○雑誌・一般書 借りる
とはいえ、先行研究は、研究テーマ・研究手法・専門の研究領域などの統一性に欠けているため、頻繁に引用するのは一つか二つとなる可能性が高くなります。残りは参考文献一覧や注でその存在を紹介するだけになり、実際に使用する資料としては、雑誌や一般書がかなりの比率をしめることになります。
一般書に関して、図書館にて入手可能なものは借りるとしても、無い物は購入していかなければなりません。残念ながら、当分野の大半の書物は「うさんくさくて軽そうな本」と認識されているため、収蔵されていません。
また、雑誌はなおさら、図書館にそんな類のものを収蔵していることは少なく、そもそも借りることも出来ず、かつ欠号の可能性も考えると、基本的にすべて自費で購入していくしかありません。しかも残念ながら、献本制度によってすべての書籍が収蔵されているはずの国会図書館にも、すべての雑誌や図書が収蔵されているわけではないのです。
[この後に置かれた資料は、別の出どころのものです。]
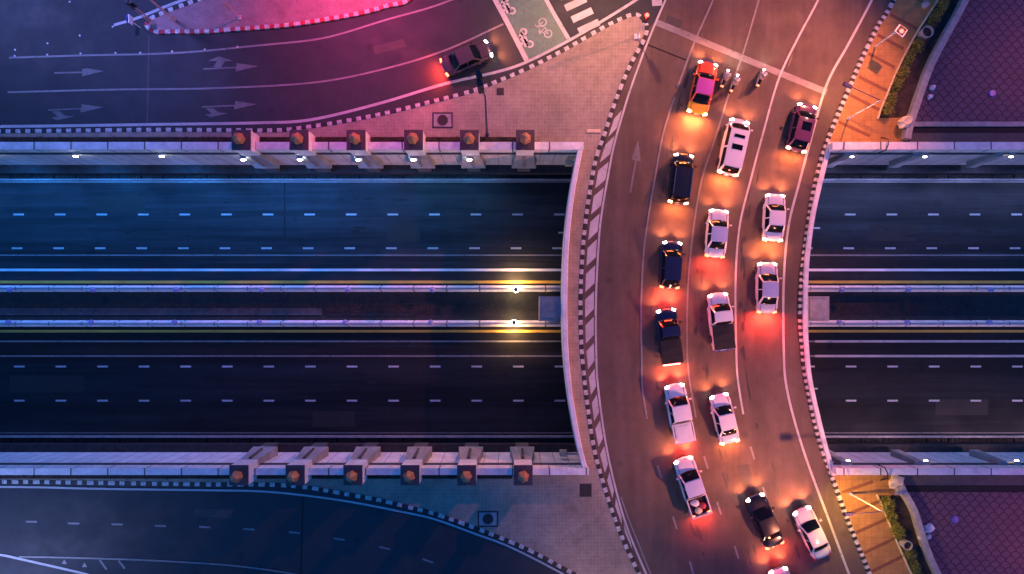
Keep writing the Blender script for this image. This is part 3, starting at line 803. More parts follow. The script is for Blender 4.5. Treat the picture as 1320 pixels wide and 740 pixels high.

実は、無い無いと言いながらも、ゴシック文学とゴシック美術関係については、英米文学、美学との関係もあって、たいていの場合、多数の資料が揃えられています。文献がそろっているからこそ、論文も量産され研究が進み、研究されているからこそ、文献が購入されていくという、研究環境上にとって良い循環関係が生じています。
ゴシック文学が、いわゆるゴシックカルチャーの中で例外的に研究が進んでいるのは、図書館の収蔵文献数とも無関係ではありません。また、研究対象がそもそも文献(文学作品)・歴史的建造物・美術品であるというもの大いに関係しています※。
※筆者は、ゴシック文学、ゴシック美術と、現代のゴシックカルチャーとの関係について以下の認識の上に立っています。
ゴシック文学や、ゴシック建築は、ゴスロリと代表的に言われるジャンルに対してインスピレーションの源泉ではあるものの直接的な継承関係があるわけではありません。無関係と言うほど関係性がないわけでもありませんが、大きくは、
「イメージの源泉としての存在」
「それ故に借用された名称の一致」
「名称の一致に引きずられたゴスロリ・文学・美術・建築ファン相互の流入」
が関係性のすべてであると考えています。
そもそも、ゴシック美術・建築とは中世ヨーロッパの、とある時代における美術・建築であり、ゴシック文学とは、単純に言うならば、そのゴシック様式の古城や教会などの建築物を舞台とする、懐古趣味的な設定のもとに編まれた小説群です。したがって、美術・建築と、文学とに直接の関係はありません。まさにイメージの借用です。同様に、ファッションやミュージックが、文学や建築・美術と直接の継承関係があるわけでもなく、これもまたイメージの借用です。
この認識を前提とした上で話を進めるのならば、ここでゴシック文学や美術・建築に関する研究に対して、言及する必要は本来無いのですが、筆者とは認識を異にする意見もあり、一般的に区別のついていない状況でもあると考えているため、書き加えています。
○雑誌・一般書 買う
さて、ゴシック、ロリータ、ゴシック&ロリータ研究において、何に特化するのかによって若干変わっていきますが、具体的に雑誌名を挙げていくならば、現在も刊行が続いている雑誌や長く続いていた雜誌、
『ゴシック&ロリータバイブル』
『ゴシック・ロリータ&パンクブランドbook』
『ゴスロリ』新・旧
『KERAマニアックス』
このあたりは、特別号なども含めて全号揃えておきたいものです。特化という点で疑問の残る普通の『KERA』は迷いどころです。
その他、時代の変遷などを追うのであれば、休刊となった雑誌や、流行の産物である単発誌や雑誌掲載の単発記事なども必要となってきます。付け加えると、ヴィジュアル系との関係を調査するならば、ヴィジュアル系の雑誌、イベント関連のことも視野に入れるのであれば、イベント系の記事が載っている雑誌も、集めておいて損になることはありません。
刊行継続中の雑誌のバックナンバーにせよ、廃刊雑誌にせよ、マイナージャンルであるためそもそも発行部数が少なく、入手が困難である場合も多いので、早め早めに行動し、古本屋で探すなり、ネットオークションを活用するなどして、取り寄せておかないと自分が困ることになります。(土壇場になって肝心な資料を見ていなかったことに気が付く、というのは往々にしてあることです。)
結局、一般書と雑誌に関しては、基本的にすべて私費でそろえてしまう位の覚悟はしておいた方がいいでしょう。どこまで買うのか、どこまでこだわるか、によるわけですが、あらかじめ文献費用として数万から数十万の出費は研究予算に組んでおくことを勧めます。
他の研究テーマと異なり図書館の活用がしにくい点でも、ゴシック、ロリータ、ゴシック&ロリータ研究というのは、不利なテーマです。